Business & Real Estate

Government gives McClatchy a breather on pension payment

Headquarters of McClatchy and The Sacramento Bee.
Headquarters of McClatchy and The Sacramento Bee. Bee file

The McClatchy Co. announced it has secured a month-long standstill agreement with the federal government on a pension payment due Wednesday, giving the parent of The Sacramento Bee more time to negotiate a deal.

Sacramento-based McClatchy said the agreement with the Pension Benefit Guaranty Corp. extends its “runway for negotiating a consensual restructuring with key stakeholders.”

In a document filed with the Securities and Exchange Commission, the media company said the payment due Wednesday was in excess of $1 million. McClatchy reiterated earlier statements that “substantially all” of its pension plan members won’t lose any of their payments and said Wednesday’s agreement won’t have any impact on the pensions.

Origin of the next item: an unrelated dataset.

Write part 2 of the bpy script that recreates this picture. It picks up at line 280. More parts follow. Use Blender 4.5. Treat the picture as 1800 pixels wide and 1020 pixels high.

The announcement came two weeks after McClatchy said it would stop paying “supplemental” pension benefits to certain former executives, most of whom used to work for the old Knight Ridder newspaper chain. Those executives represent about 2 percent of the 24,000 people covered by the McClatchy pension plans. McClatchy bought Knight Ridder in 2006.

McClatchy’s long-standing financial problems, a product of the Knight Ridder purchase and the newspaper industry’s struggles with digital era, came to a boil in November. McClatchy announced it was beginning talks with its major debt holder, New Jersey hedge fund Chatham Asset Management, on restructuring about half of its $708 million debt.

McClatchy also said in November that it would be unable to make $124 million in contributions to the pension plan due over the course of 2020, with most of it due on Sept. 15 or after. The company is negotiating with the PBGC to take over the plan.

The forbearance agreement announced Wednesday gives the company and the pension agency more time to negotiate.

McClatchy has said it could be forced to file for Chapter 11 bankruptcy if it can’t get a debt deal completed with creditors, offload the pension plan to the federal government, or both. The company said its discussions on restructuring the debt have been “ongoing and productive.”

The announcement came after the stock market closed. McClatchy shares closed at 43.88 cents a share, up 1.75 cents.